---------- Listed records ----------

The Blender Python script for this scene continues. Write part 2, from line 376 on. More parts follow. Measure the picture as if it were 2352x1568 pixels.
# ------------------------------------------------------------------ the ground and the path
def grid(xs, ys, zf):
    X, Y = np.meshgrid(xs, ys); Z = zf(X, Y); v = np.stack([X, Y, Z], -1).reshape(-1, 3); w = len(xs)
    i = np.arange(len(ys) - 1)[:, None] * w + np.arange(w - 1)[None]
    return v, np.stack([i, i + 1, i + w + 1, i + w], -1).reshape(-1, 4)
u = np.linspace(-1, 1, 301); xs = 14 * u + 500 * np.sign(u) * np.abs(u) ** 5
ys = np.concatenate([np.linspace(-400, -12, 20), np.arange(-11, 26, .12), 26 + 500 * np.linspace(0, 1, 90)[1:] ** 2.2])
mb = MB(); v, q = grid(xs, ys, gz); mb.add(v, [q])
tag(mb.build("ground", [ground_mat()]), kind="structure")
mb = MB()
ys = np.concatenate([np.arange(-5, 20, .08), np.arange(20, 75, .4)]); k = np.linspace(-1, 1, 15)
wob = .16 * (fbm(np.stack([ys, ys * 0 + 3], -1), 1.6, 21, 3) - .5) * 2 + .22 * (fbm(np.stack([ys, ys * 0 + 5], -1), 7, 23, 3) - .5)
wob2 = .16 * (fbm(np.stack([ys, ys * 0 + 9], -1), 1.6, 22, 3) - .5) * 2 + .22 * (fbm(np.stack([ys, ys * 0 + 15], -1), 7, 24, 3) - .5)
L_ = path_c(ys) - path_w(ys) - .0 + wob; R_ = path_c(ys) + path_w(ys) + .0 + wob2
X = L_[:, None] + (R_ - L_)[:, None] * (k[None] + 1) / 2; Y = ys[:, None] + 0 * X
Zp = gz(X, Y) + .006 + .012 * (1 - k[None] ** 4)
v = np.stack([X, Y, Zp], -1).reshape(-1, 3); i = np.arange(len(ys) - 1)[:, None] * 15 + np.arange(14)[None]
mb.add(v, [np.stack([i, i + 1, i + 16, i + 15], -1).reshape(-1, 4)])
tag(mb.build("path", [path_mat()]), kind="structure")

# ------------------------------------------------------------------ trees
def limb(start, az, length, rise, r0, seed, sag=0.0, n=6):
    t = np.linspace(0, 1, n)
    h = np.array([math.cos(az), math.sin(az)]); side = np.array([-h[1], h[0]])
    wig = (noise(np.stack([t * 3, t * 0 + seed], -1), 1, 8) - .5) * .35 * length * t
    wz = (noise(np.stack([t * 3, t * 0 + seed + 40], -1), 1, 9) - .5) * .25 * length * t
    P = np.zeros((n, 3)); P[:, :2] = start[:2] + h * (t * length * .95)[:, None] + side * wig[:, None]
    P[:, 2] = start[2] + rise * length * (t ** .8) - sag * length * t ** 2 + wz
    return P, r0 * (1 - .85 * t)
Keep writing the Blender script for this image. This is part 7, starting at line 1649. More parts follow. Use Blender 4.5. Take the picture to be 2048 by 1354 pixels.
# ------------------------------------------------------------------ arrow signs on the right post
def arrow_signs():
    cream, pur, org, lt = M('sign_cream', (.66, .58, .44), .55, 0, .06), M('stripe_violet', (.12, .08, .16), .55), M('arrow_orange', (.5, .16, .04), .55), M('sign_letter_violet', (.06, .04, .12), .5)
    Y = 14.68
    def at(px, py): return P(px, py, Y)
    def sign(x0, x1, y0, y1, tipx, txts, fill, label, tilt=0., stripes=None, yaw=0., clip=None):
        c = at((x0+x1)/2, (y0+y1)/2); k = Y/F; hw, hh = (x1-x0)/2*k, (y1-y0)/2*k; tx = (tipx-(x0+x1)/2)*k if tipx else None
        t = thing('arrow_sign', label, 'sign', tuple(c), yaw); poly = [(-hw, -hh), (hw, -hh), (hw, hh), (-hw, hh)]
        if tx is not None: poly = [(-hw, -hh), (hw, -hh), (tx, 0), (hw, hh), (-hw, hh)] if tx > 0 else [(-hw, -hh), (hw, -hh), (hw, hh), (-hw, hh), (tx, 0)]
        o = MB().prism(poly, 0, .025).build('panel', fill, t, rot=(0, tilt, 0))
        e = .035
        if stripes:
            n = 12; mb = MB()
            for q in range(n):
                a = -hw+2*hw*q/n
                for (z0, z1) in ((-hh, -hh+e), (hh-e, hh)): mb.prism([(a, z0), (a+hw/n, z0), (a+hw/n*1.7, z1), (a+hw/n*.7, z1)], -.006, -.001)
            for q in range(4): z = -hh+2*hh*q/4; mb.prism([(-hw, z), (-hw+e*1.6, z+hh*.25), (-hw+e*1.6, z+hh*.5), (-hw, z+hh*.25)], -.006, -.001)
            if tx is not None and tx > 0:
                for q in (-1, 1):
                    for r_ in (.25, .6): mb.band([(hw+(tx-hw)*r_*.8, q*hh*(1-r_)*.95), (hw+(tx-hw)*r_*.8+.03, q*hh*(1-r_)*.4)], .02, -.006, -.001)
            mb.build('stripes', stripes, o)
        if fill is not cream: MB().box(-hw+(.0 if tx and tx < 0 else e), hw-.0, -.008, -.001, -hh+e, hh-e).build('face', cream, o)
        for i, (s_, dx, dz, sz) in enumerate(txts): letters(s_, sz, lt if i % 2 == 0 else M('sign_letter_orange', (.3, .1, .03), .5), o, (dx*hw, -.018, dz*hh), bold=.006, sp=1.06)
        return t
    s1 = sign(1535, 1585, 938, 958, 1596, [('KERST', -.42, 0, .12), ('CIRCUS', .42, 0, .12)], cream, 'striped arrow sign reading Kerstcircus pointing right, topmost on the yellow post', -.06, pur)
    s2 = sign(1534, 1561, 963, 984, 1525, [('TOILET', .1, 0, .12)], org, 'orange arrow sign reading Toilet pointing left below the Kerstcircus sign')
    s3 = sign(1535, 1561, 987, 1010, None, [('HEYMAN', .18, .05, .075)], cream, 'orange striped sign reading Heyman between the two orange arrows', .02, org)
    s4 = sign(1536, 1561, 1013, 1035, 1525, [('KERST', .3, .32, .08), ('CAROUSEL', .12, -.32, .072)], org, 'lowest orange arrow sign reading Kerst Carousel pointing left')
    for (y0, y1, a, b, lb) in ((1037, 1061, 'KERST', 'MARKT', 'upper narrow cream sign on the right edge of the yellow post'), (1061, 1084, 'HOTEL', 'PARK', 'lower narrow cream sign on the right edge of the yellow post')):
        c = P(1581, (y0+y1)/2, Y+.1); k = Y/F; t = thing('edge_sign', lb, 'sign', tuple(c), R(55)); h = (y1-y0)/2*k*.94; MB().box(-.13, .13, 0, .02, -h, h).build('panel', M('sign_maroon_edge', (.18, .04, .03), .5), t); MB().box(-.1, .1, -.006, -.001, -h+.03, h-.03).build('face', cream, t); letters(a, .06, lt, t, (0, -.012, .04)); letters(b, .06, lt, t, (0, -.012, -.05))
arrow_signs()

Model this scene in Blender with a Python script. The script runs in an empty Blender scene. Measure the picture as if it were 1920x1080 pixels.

----------

■ Directions
Quote the data above in full, changing nothing.

■ Final answer
The Blender Python script for this scene continues. Write part 2, from line 376 on. More parts follow. Measure the picture as if it were 2352x1568 pixels.
# ------------------------------------------------------------------ the ground and the path
def grid(xs, ys, zf):
    X, Y = np.meshgrid(xs, ys); Z = zf(X, Y); v = np.stack([X, Y, Z], -1).reshape(-1, 3); w = len(xs)
    i = np.arange(len(ys) - 1)[:, None] * w + np.arange(w - 1)[None]
    return v, np.stack([i, i + 1, i + w + 1, i + w], -1).reshape(-1, 4)
u = np.linspace(-1, 1, 301); xs = 14 * u + 500 * np.sign(u) * np.abs(u) ** 5
ys = np.concatenate([np.linspace(-400, -12, 20), np.arange(-11, 26, .12), 26 + 500 * np.linspace(0, 1, 90)[1:] ** 2.2])
mb = MB(); v, q = grid(xs, ys, gz); mb.add(v, [q])
tag(mb.build("ground", [ground_mat()]), kind="structure")
mb = MB()
ys = np.concatenate([np.arange(-5, 20, .08), np.arange(20, 75, .4)]); k = np.linspace(-1, 1, 15)
wob = .16 * (fbm(np.stack([ys, ys * 0 + 3], -1), 1.6, 21, 3) - .5) * 2 + .22 * (fbm(np.stack([ys, ys * 0 + 5], -1), 7, 23, 3) - .5)
wob2 = .16 * (fbm(np.stack([ys, ys * 0 + 9], -1), 1.6, 22, 3) - .5) * 2 + .22 * (fbm(np.stack([ys, ys * 0 + 15], -1), 7, 24, 3) - .5)
L_ = path_c(ys) - path_w(ys) - .0 + wob; R_ = path_c(ys) + path_w(ys) + .0 + wob2
X = L_[:, None] + (R_ - L_)[:, None] * (k[None] + 1) / 2; Y = ys[:, None] + 0 * X
Zp = gz(X, Y) + .006 + .012 * (1 - k[None] ** 4)
v = np.stack([X, Y, Zp], -1).reshape(-1, 3); i = np.arange(len(ys) - 1)[:, None] * 15 + np.arange(14)[None]
mb.add(v, [np.stack([i, i + 1, i + 16, i + 15], -1).reshape(-1, 4)])
tag(mb.build("path", [path_mat()]), kind="structure")

# ------------------------------------------------------------------ trees
def limb(start, az, length, rise, r0, seed, sag=0.0, n=6):
    t = np.linspace(0, 1, n)
    h = np.array([math.cos(az), math.sin(az)]); side = np.array([-h[1], h[0]])
    wig = (noise(np.stack([t * 3, t * 0 + seed], -1), 1, 8) - .5) * .35 * length * t
    wz = (noise(np.stack([t * 3, t * 0 + seed + 40], -1), 1, 9) - .5) * .25 * length * t
    P = np.zeros((n, 3)); P[:, :2] = start[:2] + h * (t * length * .95)[:, None] + side * wig[:, None]
    P[:, 2] = start[2] + rise * length * (t ** .8) - sag * length * t ** 2 + wz
    return P, r0 * (1 - .85 * t)
Keep writing the Blender script for this image. This is part 7, starting at line 1649. More parts follow. Use Blender 4.5. Take the picture to be 2048 by 1354 pixels.
# ------------------------------------------------------------------ arrow signs on the right post
def arrow_signs():
    cream, pur, org, lt = M('sign_cream', (.66, .58, .44), .55, 0, .06), M('stripe_violet', (.12, .08, .16), .55), M('arrow_orange', (.5, .16, .04), .55), M('sign_letter_violet', (.06, .04, .12), .5)
    Y = 14.68
    def at(px, py): return P(px, py, Y)
    def sign(x0, x1, y0, y1, tipx, txts, fill, label, tilt=0., stripes=None, yaw=0., clip=None):
        c = at((x0+x1)/2, (y0+y1)/2); k = Y/F; hw, hh = (x1-x0)/2*k, (y1-y0)/2*k; tx = (tipx-(x0+x1)/2)*k if tipx else None
        t = thing('arrow_sign', label, 'sign', tuple(c), yaw); poly = [(-hw, -hh), (hw, -hh), (hw, hh), (-hw, hh)]
        if tx is not None: poly = [(-hw, -hh), (hw, -hh), (tx, 0), (hw, hh), (-hw, hh)] if tx > 0 else [(-hw, -hh), (hw, -hh), (hw, hh), (-hw, hh), (tx, 0)]
        o = MB().prism(poly, 0, .025).build('panel', fill, t, rot=(0, tilt, 0))
        e = .035
        if stripes:
            n = 12; mb = MB()
            for q in range(n):
                a = -hw+2*hw*q/n
                for (z0, z1) in ((-hh, -hh+e), (hh-e, hh)): mb.prism([(a, z0), (a+hw/n, z0), (a+hw/n*1.7, z1), (a+hw/n*.7, z1)], -.006, -.001)
            for q in range(4): z = -hh+2*hh*q/4; mb.prism([(-hw, z), (-hw+e*1.6, z+hh*.25), (-hw+e*1.6, z+hh*.5), (-hw, z+hh*.25)], -.006, -.001)
            if tx is not None and tx > 0:
                for q in (-1, 1):
                    for r_ in (.25, .6): mb.band([(hw+(tx-hw)*r_*.8, q*hh*(1-r_)*.95), (hw+(tx-hw)*r_*.8+.03, q*hh*(1-r_)*.4)], .02, -.006, -.001)
            mb.build('stripes', stripes, o)
        if fill is not cream: MB().box(-hw+(.0 if tx and tx < 0 else e), hw-.0, -.008, -.001, -hh+e, hh-e).build('face', cream, o)
        for i, (s_, dx, dz, sz) in enumerate(txts): letters(s_, sz, lt if i % 2 == 0 else M('sign_letter_orange', (.3, .1, .03), .5), o, (dx*hw, -.018, dz*hh), bold=.006, sp=1.06)
        return t
    s1 = sign(1535, 1585, 938, 958, 1596, [('KERST', -.42, 0, .12), ('CIRCUS', .42, 0, .12)], cream, 'striped arrow sign reading Kerstcircus pointing right, topmost on the yellow post', -.06, pur)
    s2 = sign(1534, 1561, 963, 984, 1525, [('TOILET', .1, 0, .12)], org, 'orange arrow sign reading Toilet pointing left below the Kerstcircus sign')
    s3 = sign(1535, 1561, 987, 1010, None, [('HEYMAN', .18, .05, .075)], cream, 'orange striped sign reading Heyman between the two orange arrows', .02, org)
    s4 = sign(1536, 1561, 1013, 1035, 1525, [('KERST', .3, .32, .08), ('CAROUSEL', .12, -.32, .072)], org, 'lowest orange arrow sign reading Kerst Carousel pointing left')
    for (y0, y1, a, b, lb) in ((1037, 1061, 'KERST', 'MARKT', 'upper narrow cream sign on the right edge of the yellow post'), (1061, 1084, 'HOTEL', 'PARK', 'lower narrow cream sign on the right edge of the yellow post')):
        c = P(1581, (y0+y1)/2, Y+.1); k = Y/F; t = thing('edge_sign', lb, 'sign', tuple(c), R(55)); h = (y1-y0)/2*k*.94; MB().box(-.13, .13, 0, .02, -h, h).build('panel', M('sign_maroon_edge', (.18, .04, .03), .5), t); MB().box(-.1, .1, -.006, -.001, -h+.03, h-.03).build('face', cream, t); letters(a, .06, lt, t, (0, -.012, .04)); letters(b, .06, lt, t, (0, -.012, -.05))
arrow_signs()

Model this scene in Blender with a Python script. The script runs in an empty Blender scene. Measure the picture as if it were 1920x1080 pixels.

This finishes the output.